Written problem
Among the entries below, find the line with "The Blender Python", then quote it and each following line up to and including the line with "q.build('rating_plate_text', 'stickertext', np_)", and nothing else.

Data excerpts
________________
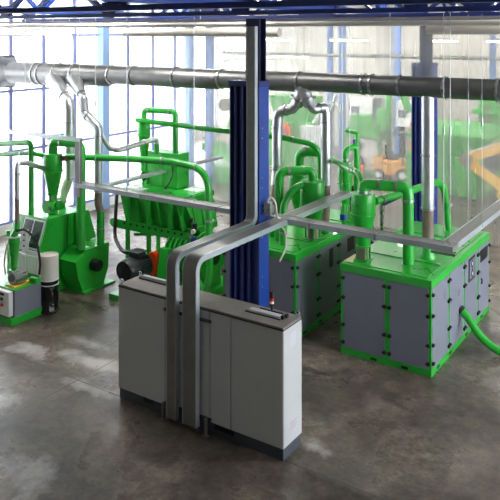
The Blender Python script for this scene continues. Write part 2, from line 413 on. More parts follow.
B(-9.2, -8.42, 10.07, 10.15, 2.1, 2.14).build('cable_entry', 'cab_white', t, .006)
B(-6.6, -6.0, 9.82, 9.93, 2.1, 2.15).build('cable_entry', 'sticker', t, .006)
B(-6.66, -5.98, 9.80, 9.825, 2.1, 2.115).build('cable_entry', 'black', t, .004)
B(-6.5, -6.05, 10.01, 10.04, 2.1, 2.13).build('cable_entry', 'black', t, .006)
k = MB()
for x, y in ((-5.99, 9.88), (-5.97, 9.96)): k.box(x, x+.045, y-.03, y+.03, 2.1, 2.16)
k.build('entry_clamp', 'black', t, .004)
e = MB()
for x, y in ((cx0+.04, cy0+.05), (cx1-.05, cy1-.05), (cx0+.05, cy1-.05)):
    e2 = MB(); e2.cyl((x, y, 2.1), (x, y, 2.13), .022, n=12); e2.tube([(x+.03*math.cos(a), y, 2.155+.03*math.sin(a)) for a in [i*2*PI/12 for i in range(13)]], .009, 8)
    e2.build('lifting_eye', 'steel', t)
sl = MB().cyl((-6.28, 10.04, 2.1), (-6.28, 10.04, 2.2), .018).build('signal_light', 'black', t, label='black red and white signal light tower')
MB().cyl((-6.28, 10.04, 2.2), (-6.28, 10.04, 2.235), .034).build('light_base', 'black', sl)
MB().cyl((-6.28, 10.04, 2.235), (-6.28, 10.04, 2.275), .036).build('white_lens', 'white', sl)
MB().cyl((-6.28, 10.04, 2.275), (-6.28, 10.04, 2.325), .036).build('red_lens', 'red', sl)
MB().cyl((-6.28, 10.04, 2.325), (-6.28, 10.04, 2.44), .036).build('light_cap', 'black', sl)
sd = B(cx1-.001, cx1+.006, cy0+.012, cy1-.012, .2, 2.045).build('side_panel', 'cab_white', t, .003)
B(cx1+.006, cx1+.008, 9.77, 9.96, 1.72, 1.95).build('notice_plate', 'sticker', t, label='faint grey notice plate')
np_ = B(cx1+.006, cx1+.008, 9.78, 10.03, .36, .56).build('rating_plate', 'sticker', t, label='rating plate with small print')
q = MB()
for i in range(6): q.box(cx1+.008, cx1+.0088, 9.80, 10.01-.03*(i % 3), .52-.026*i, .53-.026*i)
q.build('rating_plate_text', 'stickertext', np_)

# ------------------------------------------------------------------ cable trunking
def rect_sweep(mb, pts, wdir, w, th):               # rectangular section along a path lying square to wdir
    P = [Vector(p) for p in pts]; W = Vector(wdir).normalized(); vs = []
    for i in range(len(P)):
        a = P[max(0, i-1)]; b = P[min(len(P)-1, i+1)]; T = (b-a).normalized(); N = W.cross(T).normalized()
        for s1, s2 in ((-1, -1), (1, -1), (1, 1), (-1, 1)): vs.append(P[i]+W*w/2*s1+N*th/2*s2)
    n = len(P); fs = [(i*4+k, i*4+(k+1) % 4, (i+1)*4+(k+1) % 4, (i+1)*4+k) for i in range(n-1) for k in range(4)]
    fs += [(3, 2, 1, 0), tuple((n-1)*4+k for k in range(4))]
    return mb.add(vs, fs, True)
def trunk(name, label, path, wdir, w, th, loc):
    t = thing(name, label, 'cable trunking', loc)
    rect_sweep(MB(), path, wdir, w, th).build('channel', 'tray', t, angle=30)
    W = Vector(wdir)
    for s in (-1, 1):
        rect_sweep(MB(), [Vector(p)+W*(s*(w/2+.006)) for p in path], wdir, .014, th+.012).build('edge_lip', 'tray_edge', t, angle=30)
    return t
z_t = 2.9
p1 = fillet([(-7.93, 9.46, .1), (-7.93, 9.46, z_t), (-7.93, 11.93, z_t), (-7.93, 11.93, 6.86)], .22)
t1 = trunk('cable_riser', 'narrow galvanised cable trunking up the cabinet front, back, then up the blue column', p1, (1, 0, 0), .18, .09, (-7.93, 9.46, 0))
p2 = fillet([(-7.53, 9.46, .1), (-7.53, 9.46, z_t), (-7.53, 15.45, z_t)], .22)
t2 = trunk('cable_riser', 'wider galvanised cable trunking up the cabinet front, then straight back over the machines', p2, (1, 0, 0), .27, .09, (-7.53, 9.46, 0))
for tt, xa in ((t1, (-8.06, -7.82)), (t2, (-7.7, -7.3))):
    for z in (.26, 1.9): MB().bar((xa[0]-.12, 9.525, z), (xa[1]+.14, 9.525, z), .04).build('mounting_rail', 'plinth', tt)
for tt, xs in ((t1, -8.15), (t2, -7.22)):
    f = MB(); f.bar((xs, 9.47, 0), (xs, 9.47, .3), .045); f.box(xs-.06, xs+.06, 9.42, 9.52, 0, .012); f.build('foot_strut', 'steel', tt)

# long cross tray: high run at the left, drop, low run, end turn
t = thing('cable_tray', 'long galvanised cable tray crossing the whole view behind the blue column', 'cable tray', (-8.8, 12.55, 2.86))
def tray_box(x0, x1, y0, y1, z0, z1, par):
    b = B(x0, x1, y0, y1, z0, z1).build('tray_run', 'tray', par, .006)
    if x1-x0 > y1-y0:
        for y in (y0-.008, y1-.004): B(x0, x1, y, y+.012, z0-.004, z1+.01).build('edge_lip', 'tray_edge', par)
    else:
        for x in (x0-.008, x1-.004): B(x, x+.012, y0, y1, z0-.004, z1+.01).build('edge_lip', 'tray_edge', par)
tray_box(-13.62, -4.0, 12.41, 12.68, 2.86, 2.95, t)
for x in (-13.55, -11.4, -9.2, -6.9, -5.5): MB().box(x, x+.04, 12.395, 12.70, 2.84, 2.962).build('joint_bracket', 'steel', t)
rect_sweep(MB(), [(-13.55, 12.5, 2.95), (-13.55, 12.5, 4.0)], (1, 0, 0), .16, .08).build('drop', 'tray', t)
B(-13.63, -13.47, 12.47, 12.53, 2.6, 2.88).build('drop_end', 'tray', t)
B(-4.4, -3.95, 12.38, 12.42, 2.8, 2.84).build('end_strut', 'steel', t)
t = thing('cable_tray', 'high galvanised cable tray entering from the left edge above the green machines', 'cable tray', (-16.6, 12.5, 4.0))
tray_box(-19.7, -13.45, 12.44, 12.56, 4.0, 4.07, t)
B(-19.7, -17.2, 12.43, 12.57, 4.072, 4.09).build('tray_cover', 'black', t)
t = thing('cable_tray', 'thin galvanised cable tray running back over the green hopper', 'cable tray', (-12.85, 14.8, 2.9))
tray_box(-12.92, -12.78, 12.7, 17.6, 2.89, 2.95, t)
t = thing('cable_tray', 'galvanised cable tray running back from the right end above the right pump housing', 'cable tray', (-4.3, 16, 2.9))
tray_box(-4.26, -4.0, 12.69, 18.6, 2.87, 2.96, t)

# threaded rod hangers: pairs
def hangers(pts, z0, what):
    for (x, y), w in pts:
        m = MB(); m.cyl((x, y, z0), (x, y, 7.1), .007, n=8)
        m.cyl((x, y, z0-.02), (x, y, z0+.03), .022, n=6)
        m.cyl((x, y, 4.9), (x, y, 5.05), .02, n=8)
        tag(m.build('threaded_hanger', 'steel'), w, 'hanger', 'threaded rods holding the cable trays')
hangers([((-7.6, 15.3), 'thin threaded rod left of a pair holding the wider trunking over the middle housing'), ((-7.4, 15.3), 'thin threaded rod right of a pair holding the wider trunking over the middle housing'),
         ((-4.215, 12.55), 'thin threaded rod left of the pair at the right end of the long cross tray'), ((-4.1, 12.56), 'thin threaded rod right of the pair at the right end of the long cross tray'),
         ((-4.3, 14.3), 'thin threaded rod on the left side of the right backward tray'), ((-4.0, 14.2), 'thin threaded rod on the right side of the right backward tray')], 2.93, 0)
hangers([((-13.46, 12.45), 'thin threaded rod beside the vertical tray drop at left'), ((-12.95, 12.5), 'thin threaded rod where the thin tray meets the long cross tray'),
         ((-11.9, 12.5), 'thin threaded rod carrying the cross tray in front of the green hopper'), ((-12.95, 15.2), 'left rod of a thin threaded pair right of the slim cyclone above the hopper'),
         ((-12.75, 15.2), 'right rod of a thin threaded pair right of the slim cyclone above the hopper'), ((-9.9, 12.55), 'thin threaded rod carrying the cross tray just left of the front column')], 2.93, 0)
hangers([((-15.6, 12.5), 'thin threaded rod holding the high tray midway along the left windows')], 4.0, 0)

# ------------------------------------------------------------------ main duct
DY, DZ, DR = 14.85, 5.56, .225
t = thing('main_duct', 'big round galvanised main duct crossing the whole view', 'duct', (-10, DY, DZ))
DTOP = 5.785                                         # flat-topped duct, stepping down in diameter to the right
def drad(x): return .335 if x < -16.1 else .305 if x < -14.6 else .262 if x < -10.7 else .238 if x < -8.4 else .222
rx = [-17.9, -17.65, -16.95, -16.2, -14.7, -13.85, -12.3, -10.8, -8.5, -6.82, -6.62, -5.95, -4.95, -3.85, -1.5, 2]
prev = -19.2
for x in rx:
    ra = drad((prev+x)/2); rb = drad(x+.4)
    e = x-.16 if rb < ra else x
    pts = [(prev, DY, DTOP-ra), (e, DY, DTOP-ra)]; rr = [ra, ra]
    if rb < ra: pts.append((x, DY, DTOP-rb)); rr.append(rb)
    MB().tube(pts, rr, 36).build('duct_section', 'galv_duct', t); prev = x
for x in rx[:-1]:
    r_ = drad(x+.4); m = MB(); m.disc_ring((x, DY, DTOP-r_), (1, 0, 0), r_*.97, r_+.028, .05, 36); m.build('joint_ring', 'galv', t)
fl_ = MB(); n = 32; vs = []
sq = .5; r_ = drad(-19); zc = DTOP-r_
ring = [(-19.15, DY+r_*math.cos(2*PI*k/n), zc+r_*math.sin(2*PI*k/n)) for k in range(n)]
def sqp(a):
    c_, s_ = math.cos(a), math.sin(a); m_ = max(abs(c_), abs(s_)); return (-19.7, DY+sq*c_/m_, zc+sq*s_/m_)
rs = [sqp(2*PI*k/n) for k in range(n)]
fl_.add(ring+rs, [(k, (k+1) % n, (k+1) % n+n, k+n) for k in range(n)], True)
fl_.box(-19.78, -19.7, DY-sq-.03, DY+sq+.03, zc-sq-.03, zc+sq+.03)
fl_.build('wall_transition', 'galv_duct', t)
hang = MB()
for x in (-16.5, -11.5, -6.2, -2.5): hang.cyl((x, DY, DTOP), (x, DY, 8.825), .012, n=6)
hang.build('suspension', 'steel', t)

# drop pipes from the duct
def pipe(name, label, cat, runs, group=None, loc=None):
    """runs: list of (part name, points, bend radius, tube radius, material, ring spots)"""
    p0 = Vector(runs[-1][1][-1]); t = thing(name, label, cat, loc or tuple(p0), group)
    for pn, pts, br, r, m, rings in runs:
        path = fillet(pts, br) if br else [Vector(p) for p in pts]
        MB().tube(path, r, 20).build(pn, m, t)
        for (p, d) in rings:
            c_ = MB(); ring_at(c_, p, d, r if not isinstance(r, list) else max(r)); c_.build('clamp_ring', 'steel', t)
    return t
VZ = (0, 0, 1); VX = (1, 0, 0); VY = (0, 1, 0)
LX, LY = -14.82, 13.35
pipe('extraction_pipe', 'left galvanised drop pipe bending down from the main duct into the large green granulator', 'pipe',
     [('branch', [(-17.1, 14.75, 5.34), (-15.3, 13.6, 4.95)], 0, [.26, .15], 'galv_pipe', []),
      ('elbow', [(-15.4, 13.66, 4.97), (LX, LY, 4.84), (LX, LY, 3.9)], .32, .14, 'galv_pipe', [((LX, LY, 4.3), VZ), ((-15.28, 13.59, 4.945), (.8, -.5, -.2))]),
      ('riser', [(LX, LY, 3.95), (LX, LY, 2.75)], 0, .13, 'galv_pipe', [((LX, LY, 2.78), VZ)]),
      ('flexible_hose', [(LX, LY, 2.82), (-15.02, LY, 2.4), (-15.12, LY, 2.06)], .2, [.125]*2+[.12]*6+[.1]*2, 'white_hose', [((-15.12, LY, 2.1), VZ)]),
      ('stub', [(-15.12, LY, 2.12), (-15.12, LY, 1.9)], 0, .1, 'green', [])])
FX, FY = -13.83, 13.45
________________
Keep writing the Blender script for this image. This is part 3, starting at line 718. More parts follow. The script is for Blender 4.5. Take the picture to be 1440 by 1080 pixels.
________________
Problem solution
The Blender Python script for this scene continues. Write part 2, from line 413 on. More parts follow.
B(-9.2, -8.42, 10.07, 10.15, 2.1, 2.14).build('cable_entry', 'cab_white', t, .006)
B(-6.6, -6.0, 9.82, 9.93, 2.1, 2.15).build('cable_entry', 'sticker', t, .006)
B(-6.66, -5.98, 9.80, 9.825, 2.1, 2.115).build('cable_entry', 'black', t, .004)
B(-6.5, -6.05, 10.01, 10.04, 2.1, 2.13).build('cable_entry', 'black', t, .006)
k = MB()
for x, y in ((-5.99, 9.88), (-5.97, 9.96)): k.box(x, x+.045, y-.03, y+.03, 2.1, 2.16)
k.build('entry_clamp', 'black', t, .004)
e = MB()
for x, y in ((cx0+.04, cy0+.05), (cx1-.05, cy1-.05), (cx0+.05, cy1-.05)):
    e2 = MB(); e2.cyl((x, y, 2.1), (x, y, 2.13), .022, n=12); e2.tube([(x+.03*math.cos(a), y, 2.155+.03*math.sin(a)) for a in [i*2*PI/12 for i in range(13)]], .009, 8)
    e2.build('lifting_eye', 'steel', t)
sl = MB().cyl((-6.28, 10.04, 2.1), (-6.28, 10.04, 2.2), .018).build('signal_light', 'black', t, label='black red and white signal light tower')
MB().cyl((-6.28, 10.04, 2.2), (-6.28, 10.04, 2.235), .034).build('light_base', 'black', sl)
MB().cyl((-6.28, 10.04, 2.235), (-6.28, 10.04, 2.275), .036).build('white_lens', 'white', sl)
MB().cyl((-6.28, 10.04, 2.275), (-6.28, 10.04, 2.325), .036).build('red_lens', 'red', sl)
MB().cyl((-6.28, 10.04, 2.325), (-6.28, 10.04, 2.44), .036).build('light_cap', 'black', sl)
sd = B(cx1-.001, cx1+.006, cy0+.012, cy1-.012, .2, 2.045).build('side_panel', 'cab_white', t, .003)
B(cx1+.006, cx1+.008, 9.77, 9.96, 1.72, 1.95).build('notice_plate', 'sticker', t, label='faint grey notice plate')
np_ = B(cx1+.006, cx1+.008, 9.78, 10.03, .36, .56).build('rating_plate', 'sticker', t, label='rating plate with small print')
q = MB()
for i in range(6): q.box(cx1+.008, cx1+.0088, 9.80, 10.01-.03*(i % 3), .52-.026*i, .53-.026*i)
q.build('rating_plate_text', 'stickertext', np_)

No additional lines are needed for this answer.